New laws risk delaying election date in South Africa

 ·13 Mar 2024

South Africa’s National Assembly passed amendments to the nation’s electoral laws, including changes to how government funding for political parties is allocated, a move that could trigger court challenges and the delay of the 29 May voting date — although a legal expert considers that unlikely.

The Electoral Matters Amendment Bill was initially aimed at providing state support to independent candidates who can contest provincial and national votes for the first time but also envisages changes to the formula used to disperse money to parties.
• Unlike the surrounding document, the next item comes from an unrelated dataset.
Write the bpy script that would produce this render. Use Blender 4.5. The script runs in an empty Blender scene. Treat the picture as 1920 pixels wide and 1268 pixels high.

An increased share will go to the biggest ones, meaning the ruling African National Congress will be the main beneficiary while smaller rivals will lose out.

The bill will now be referred to the National Council of Provinces for approval and then referred to President Cyril Ramaphosa to sign into law.

“We will wait for the NCOP to adopt it, then we will approach the president not to sign it,” Corne Mulder, the chief whip for the opposition Freedom Front Plus, said by text message.

“If he does, then we will go to court.” The Inkatha Freedom Party, the country’s fourth-largest, expects the vote to be postponed should there be a legal challenge.

“We don’t want a delay to the elections, but it looks like we will have no choice,” said Liezl van der Merwe, the IFP’s chief whip.

Lawson Naidoo, executive secretary of the Council for the Advancement of the South African Constitution, sees a low risk of the vote not proceeding as planned.

“The courts are loath to issue an interdict to postpone elections,” he said. Secondly, I don’t think the issue of funding is critical to this election.”